THE REQUEST: Select, from the data, each line where "scene" occurs.

STORED DATA:

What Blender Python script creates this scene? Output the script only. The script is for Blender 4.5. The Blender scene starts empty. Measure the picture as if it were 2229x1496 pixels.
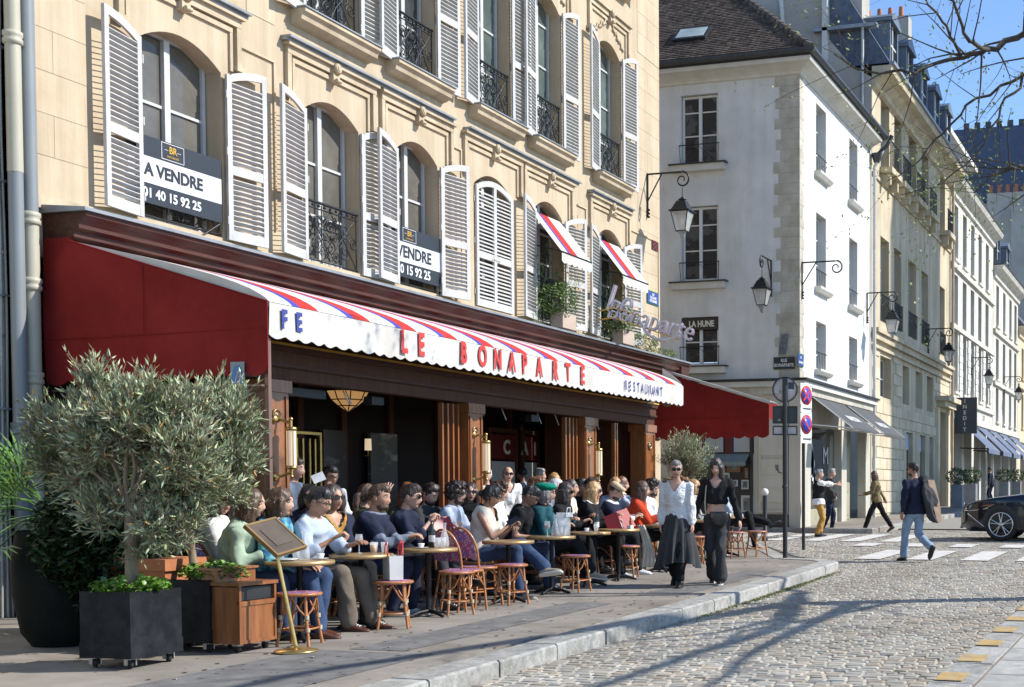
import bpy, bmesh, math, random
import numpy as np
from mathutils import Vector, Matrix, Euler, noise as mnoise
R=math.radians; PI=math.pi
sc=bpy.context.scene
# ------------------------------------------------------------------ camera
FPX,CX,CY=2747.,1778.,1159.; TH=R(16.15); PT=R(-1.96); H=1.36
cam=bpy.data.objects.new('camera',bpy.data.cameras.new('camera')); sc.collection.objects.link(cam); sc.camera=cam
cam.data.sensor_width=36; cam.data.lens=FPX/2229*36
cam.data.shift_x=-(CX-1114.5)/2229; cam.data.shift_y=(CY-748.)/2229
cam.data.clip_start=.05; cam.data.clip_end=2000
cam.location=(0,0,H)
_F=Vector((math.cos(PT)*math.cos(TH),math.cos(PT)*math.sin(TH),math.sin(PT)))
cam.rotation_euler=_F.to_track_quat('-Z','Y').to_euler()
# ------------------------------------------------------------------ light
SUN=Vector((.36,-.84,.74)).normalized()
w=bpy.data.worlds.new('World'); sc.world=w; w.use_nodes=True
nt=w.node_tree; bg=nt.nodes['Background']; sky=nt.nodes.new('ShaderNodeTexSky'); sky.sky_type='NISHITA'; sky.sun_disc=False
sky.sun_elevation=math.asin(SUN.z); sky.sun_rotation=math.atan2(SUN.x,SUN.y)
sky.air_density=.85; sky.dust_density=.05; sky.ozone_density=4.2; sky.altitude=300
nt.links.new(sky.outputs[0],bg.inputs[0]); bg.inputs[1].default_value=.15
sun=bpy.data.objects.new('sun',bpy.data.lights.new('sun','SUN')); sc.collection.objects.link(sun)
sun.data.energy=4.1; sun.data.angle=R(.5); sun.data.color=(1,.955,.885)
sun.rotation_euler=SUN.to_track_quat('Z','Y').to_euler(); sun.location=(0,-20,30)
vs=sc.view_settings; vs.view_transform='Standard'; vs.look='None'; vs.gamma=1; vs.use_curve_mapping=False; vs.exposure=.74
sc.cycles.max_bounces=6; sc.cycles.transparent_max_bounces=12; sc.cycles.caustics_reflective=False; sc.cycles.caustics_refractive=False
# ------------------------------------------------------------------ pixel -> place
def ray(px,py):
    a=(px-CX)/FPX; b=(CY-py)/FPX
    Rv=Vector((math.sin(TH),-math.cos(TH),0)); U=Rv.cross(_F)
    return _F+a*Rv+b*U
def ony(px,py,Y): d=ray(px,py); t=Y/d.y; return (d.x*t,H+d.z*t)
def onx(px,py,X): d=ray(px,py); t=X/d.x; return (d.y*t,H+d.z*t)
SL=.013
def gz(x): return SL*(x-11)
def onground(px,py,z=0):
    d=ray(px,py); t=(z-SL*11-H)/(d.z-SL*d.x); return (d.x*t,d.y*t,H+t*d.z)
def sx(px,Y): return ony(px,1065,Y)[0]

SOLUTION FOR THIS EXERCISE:
What Blender Python script creates this scene? Output the script only. The script is for Blender 4.5. The Blender scene starts empty. Measure the picture as if it were 2229x1496 pixels.
sc=bpy.context.scene